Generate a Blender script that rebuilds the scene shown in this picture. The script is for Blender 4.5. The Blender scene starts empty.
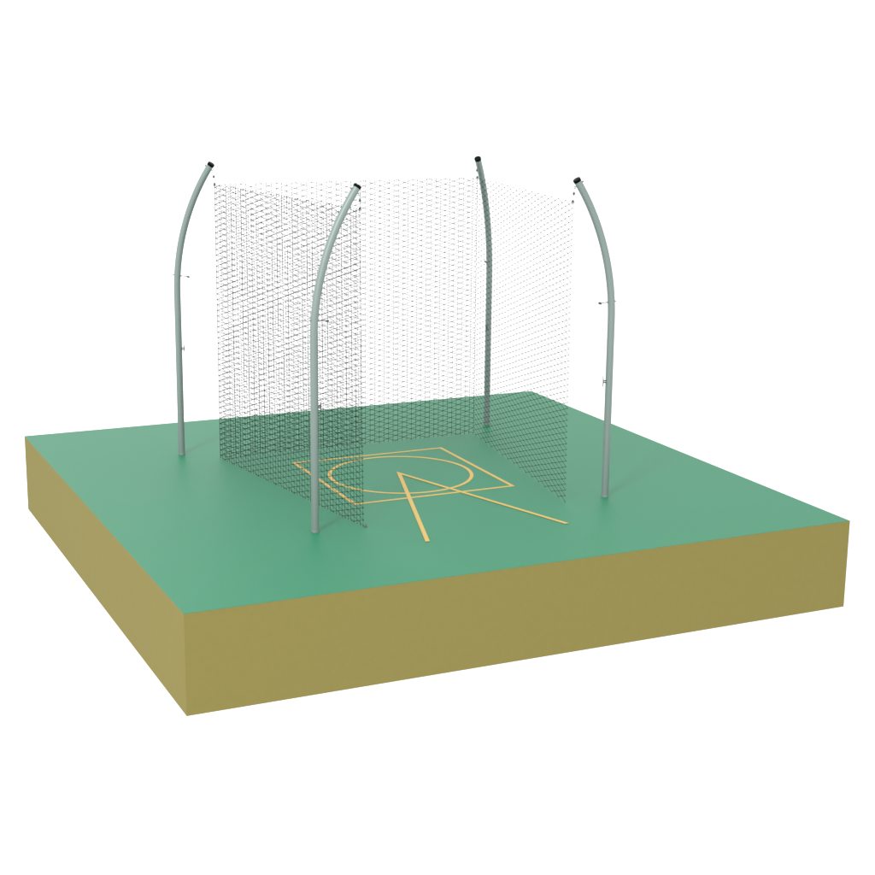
import bpy, bmesh, math, random
from mathutils import Vector, Matrix

scene = bpy.context.scene
COL = scene.collection

# ------------------------------------------------------------------ camera
CAM_LOC = Vector((-10.70955, -24.33097, 7.11838))
YAW, PITCH, ROLL, FPX = 0.43805, -0.23825, 0.01071, 1602.0813
fw = Vector((math.cos(PITCH)*math.sin(YAW), math.cos(PITCH)*math.cos(YAW), math.sin(PITCH)))
r0 = Vector((math.cos(YAW), -math.sin(YAW), 0))
u0 = r0.cross(fw)
rt = r0*math.cos(ROLL) + u0*math.sin(ROLL)
up = -r0*math.sin(ROLL) + u0*math.cos(ROLL)
cd = bpy.data.cameras.new('camera')
cam = bpy.data.objects.new('camera', cd); COL.objects.link(cam)
M = Matrix.Identity(4)
for i in range(3):
    M[i][0], M[i][1], M[i][2], M[i][3] = rt[i], up[i], -fw[i], CAM_LOC[i]
cam.matrix_world = M
cd.sensor_width = 36; cd.sensor_fit = 'HORIZONTAL'
cd.lens = FPX/875*36
cd.clip_end = 500
scene.camera = cam

# ------------------------------------------------------------------ light: plain white studio surround
WORLD = 1.25
w = bpy.data.worlds.new('World'); scene.world = w; w.use_nodes = True
bg = w.node_tree.nodes['Background']
bg.inputs['Color'].default_value = (1, 1, 1, 1); bg.inputs['Strength'].default_value = WORLD
# the white surround is lit a little more strongly behind the left side of the scene
wn = w.node_tree
wt = wn.nodes.new('ShaderNodeTexCoord'); wd = wn.nodes.new('ShaderNodeVectorMath'); wd.operation = 'DOT_PRODUCT'
wd.inputs[1].default_value = Vector((math.sin(-.25), math.cos(-.25), .2)).normalized()
wm = wn.nodes.new('ShaderNodeMapRange'); wm.interpolation_type = 'SMOOTHSTEP'
for k_, v_ in (('From Min', .62), ('From Max', 1.0), ('To Min', WORLD), ('To Max', WORLD*1.5)): wm.inputs[k_].default_value = v_
wn.links.new(wt.outputs['Generated'], wd.inputs[0]); wn.links.new(wd.outputs['Value'], wm.inputs['Value'])
wn.links.new(wm.outputs['Result'], bg.inputs['Strength'])
# one soft studio lamp from the front left
ld = bpy.data.lights.new('studio_lamp', 'AREA'); ld.shape = 'DISK'; ld.size = 12.5
ld.energy = 21000; ld.color = (1.0, 0.985, 0.96)
lamp = bpy.data.objects.new('studio_lamp', ld); COL.objects.link(lamp)
lamp.location = Vector((-0.75, -0.68, 0.62)).normalized()*60
lamp.rotation_euler = (-lamp.location).to_track_quat('-Z', 'Y').to_euler()
scene.view_settings.view_transform = 'Standard'
scene.view_settings.look = 'None'
scene.view_settings.exposure = 0.0
scene.view_settings.gamma = 1.0

# ------------------------------------------------------------------ materials
def mat(name, col, rough=.5, spec=.5, metal=0., noise=0., nscale=4., bump=0., bscale=200.):
    m = bpy.data.materials.new(name); m.use_nodes = True
    nt = m.node_tree; p = nt.nodes['Principled BSDF']
    p.inputs['Base Color'].default_value = (*col, 1)
    p.inputs['Roughness'].default_value = rough
    p.inputs['Specular IOR Level'].default_value = spec
    p.inputs['Metallic'].default_value = metal
    tc = nt.nodes.new('ShaderNodeTexCoord')
    if noise:
        n = nt.nodes.new('ShaderNodeTexNoise'); n.inputs['Scale'].default_value = nscale
        n.inputs['Detail'].default_value = 6
        nt.links.new(tc.outputs['Object'], n.inputs['Vector'])
        cr = nt.nodes.new('ShaderNodeValToRGB')
        cr.color_ramp.elements[0].position = .3; cr.color_ramp.elements[1].position = .7
        cr.color_ramp.elements[0].color = (*[c*(1-noise) for c in col], 1)
        cr.color_ramp.elements[1].color = (*[min(1, c*(1+noise)) for c in col], 1)
        nt.links.new(n.outputs['Fac'], cr.inputs['Fac'])
        nt.links.new(cr.outputs['Color'], p.inputs['Base Color'])
    if bump:
        n2 = nt.nodes.new('ShaderNodeTexNoise'); n2.inputs['Scale'].default_value = bscale
        nt.links.new(tc.outputs['Object'], n2.inputs['Vector'])
        b = nt.nodes.new('ShaderNodeBump'); b.inputs['Strength'].default_value = bump
        b.inputs['Distance'].default_value = .01
        nt.links.new(n2.outputs['Fac'], b.inputs['Height'])
        nt.links.new(b.outputs['Normal'], p.inputs['Normal'])
    return m

M_GREEN = mat('green_surface', (.015, .192, .095), rough=.50, spec=.37, noise=.03, nscale=30)
M_SOIL = mat('tan_soil', (.211, .182, .055), rough=.8, spec=.1, noise=.015, nscale=12)
M_LINE = mat('yellow_line_paint', (.53, .36, .085), rough=.5, spec=.3)
M_POLE = mat('galvanised_steel', (.222, .278, .260), rough=.5, spec=.2, metal=.35)
M_CAP = mat('black_plastic', (.002, .003, .004), rough=.5, spec=.05)
M_FIT = mat('fitting_steel', (.05, .075, .068), rough=.5, spec=.4, metal=0)
M_BOLT = mat('bolt_steel', (.20, .22, .21), rough=.4, spec=.5)
M_ROPE = mat('halyard_rope', (.35, .37, .36), rough=.9, spec=.1)
M_NET = mat('net_cord', (.003, .010, .008), rough=.8, spec=.1)
M_BRONZE = mat('anchor_metal', (.12, .09, .09), rough=.5, spec=.4)

# ------------------------------------------------------------------ helpers
def obj(name, bm, m, parent=None, smooth=False):
    me = bpy.data.meshes.new(name)
    bmesh.ops.recalc_face_normals(bm, faces=bm.faces[:])
    bm.to_mesh(me); bm.free()
    me.materials.append(m)
    if smooth:
        for p in me.polygons: p.use_smooth = len(p.vertices) <= 4     # flat end faces
    o = bpy.data.objects.new(name, me); COL.objects.link(o)
    if parent is not None: o.parent = parent
    return o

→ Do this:
From the first line above through the line containing "COL = scene.collection", copy everything exactly, without the pictures.

→ Correct response:
Generate a Blender script that rebuilds the scene shown in this picture. The script is for Blender 4.5. The Blender scene starts empty.
import bpy, bmesh, math, random
from mathutils import Vector, Matrix

scene = bpy.context.scene
COL = scene.collection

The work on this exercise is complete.